MPAA pension cut to hit from today
The Treasury will drastically reduce the Money Purchase Annual Allowance (MPAA) from £10,000 to £4,000 from today (6 April 2017), the start of the new tax year despite strong opposition from Financial Planners and the industry.
Financial Planners have expressed disappointment that the Chancellor has ploughed ahead with the cut to the MPAA. The government says the move will stop semi-retired people and others abusing pension tax relief rules by ‘recycling’ their pension relief, topping up and withdrawing from their pension regularly post retirement to get more tax relief.
Many professionals working in the pensions sector had called for Chancellor Philip Hammond to abandon the plans completely but he decided to go ahead with the original proposals after a consultation exercise. The Budget confirmed that the MPAA will be cut from £10,000 to £4,000, as originally trailed in the Autumn Statement.
The MPAA restricts the level of pension contributions that can be made by over-55s who have accessed pensions flexibly under pensions freedoms.
Chartered Financial Planner Nicola Watts Chartered FCSI, director of Jane Smith Financial Planning in Olney, was among those unhappy about the change.
She said: “My one hope for the Budget was that this proposal would be scrapped or at least further time given towards consultation on the potential impact of the reduction from £10,000 to £4,000.”

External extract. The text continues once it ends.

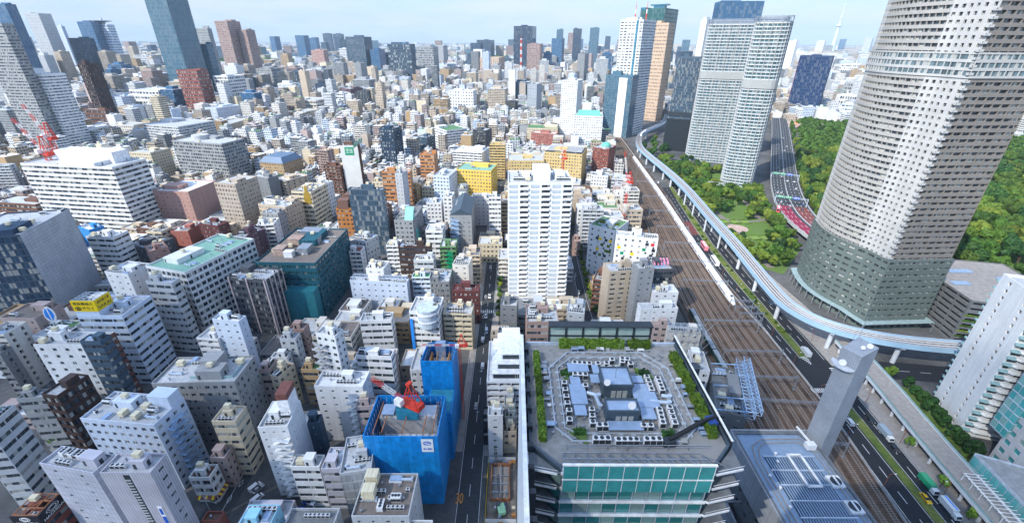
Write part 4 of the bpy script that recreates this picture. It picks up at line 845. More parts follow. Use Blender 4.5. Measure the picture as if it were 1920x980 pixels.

Chartered Financial Planner Carl Lamb APFS, managing director of Almary Green in Norwich, said: “Although this reduction in the MPAA is as expected, there were those who hoped that the Chancellor would reconsider this measure.
“With Government wanting individuals to increasingly take control of their future retirement income, it would have been good to see a reversal of the trend to reduce both the Lifetime Allowance and the MPAA to give those who can save for retirement better options.”
Other industry experts also condemned the move.
Jessica List, pensions technical analyst, Suffolk Life, said: “It’s the worst of both worlds: it makes things less flexible for affected investors and further undermines the public’s trust in pensions, whilst being minor enough that it barely makes a difference to the Government in financial terms.”
David White, Zurich’s managing director of life and pensions, said: “We are disappointed the Government is moving ahead with its plan to reduce the Money Purchase Annual Allowance. Continual tinkering with pensions causes confusion among consumers and makes it hard for them to make long-term decisions for their retirement.”
David Robbins, senior consultant at Willis Towers Watson, said: “The Government opened this loophole itself and has not produced any evidence that it is being exploited, but it understandably wants to limit the damage. Cutting the MPAA from £10,000 to £4,000 limits the maximum annual revenue loss per person from about £2,500 to about £1,000.”
“If over-55s started exploiting this on a serious scale, a £4,000 MPAA would not be the end of the matter. But this might just be a short-term sticking plaster if the Treasury is planning to look again at root-and-branch changes to pensions taxation.”